De em setembro 26, 2011
Após o tradicional terceiro sinal que abre todo o espetáculo teatral, a platéia do
Teatro Ágora é surpreendida com a entrada afobada de um senhor, que desce a escada e pergunta para a senhora se o lugar ao seu lado estava desocupado. Pronto, este é o mote para dar início a Quem Tem Medo de Vera?, montagem de quatro pequenos textos de Vera Karam, dramaturga gaúcha falecida em 2003 que escreveu, entre outras peças, Quem Sabe a Gente Continua Amanhã?, Dona Otília Lamenta Muito e Por que Você não Disse que me Amava.
Numa metalinguagem, o primeiro esquete dessa reunião de textos de Vera Karam gira em torno dos dois espectadores de uma peça que iniciam uma discussão à toa: ele só queria ter certeza se a poltrona vazia ao lado da senhora é a dele. A senhora se levanta e começa uma longa explanação, o que gera irritação e desconforto do senhor. Depois várias tentativas, ele finalmente consegue se sentar e a peça tem início, ou melhor, começa o segundo esquete, em que uma florista recebe em sua loja um provável comprador. Dessa vez, Walter Breda, que assina a direção, optou por deixar a florista e o comprador em níveis diferentes: ela acima com um ramalhete de flores e ele no nível inferior do palco, bem encabulado e sem jeito com seu guarda-chuva. Ele só entrou na loja para fazer hora e começa a se interessar pela bela moça; ambos são tímidos e não conseguem ultrapassar a barreira, não física mas emocional, entre eles. A iluminação e a movimentação dos dois atores enfatizam esse distanciamento entre os personagens.
O terceiro texto é o monólogo de um cobrador de ônibus (vivido por Walter Breda), que é apaixonado por uma passageira mas nunca se declarou. Com riqueza de detalhes e sem nunca terem trocado uma única palavra, o cobrador narra toda a vida de sua musa, desde quando ela era solteira, depois quando começa a usar aliança de noivado e em seguida troca a aliança de mão. A nova etapa da vida dela é a gravidez, depois o nascimento dos gêmeos, a separação, a tristeza e a solidão. O relato segue até o dia em que ele se aposenta e decide voltar para a sua terra.

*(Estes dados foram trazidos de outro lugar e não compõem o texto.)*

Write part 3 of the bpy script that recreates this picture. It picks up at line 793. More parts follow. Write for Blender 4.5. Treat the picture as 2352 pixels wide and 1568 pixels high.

O último quadro é de três velhinhas que se reúnem para o chá da tarde. Aos poucos o público descobre que aquele encontro fazia parte de um meticuloso programa de reuniões das três irmãs, com pautas estabelecidas, horários e temas: um dia para se falar do pai, outro para comentar sobre os namorados, outro para chorar a perda da mãe. Se alguma delas resolve inverter a ordem da reunião, há brigas e desentendimento. Com ironia, a autora questiona a rotina e a falta de expectativa diante da vida.
Em apenas uma hora, o público tem a chance de conhecer um pouco da dramaturgia de Vera Karam. Quem Tem Medo de Vera? cumpre temporada até final de outubro.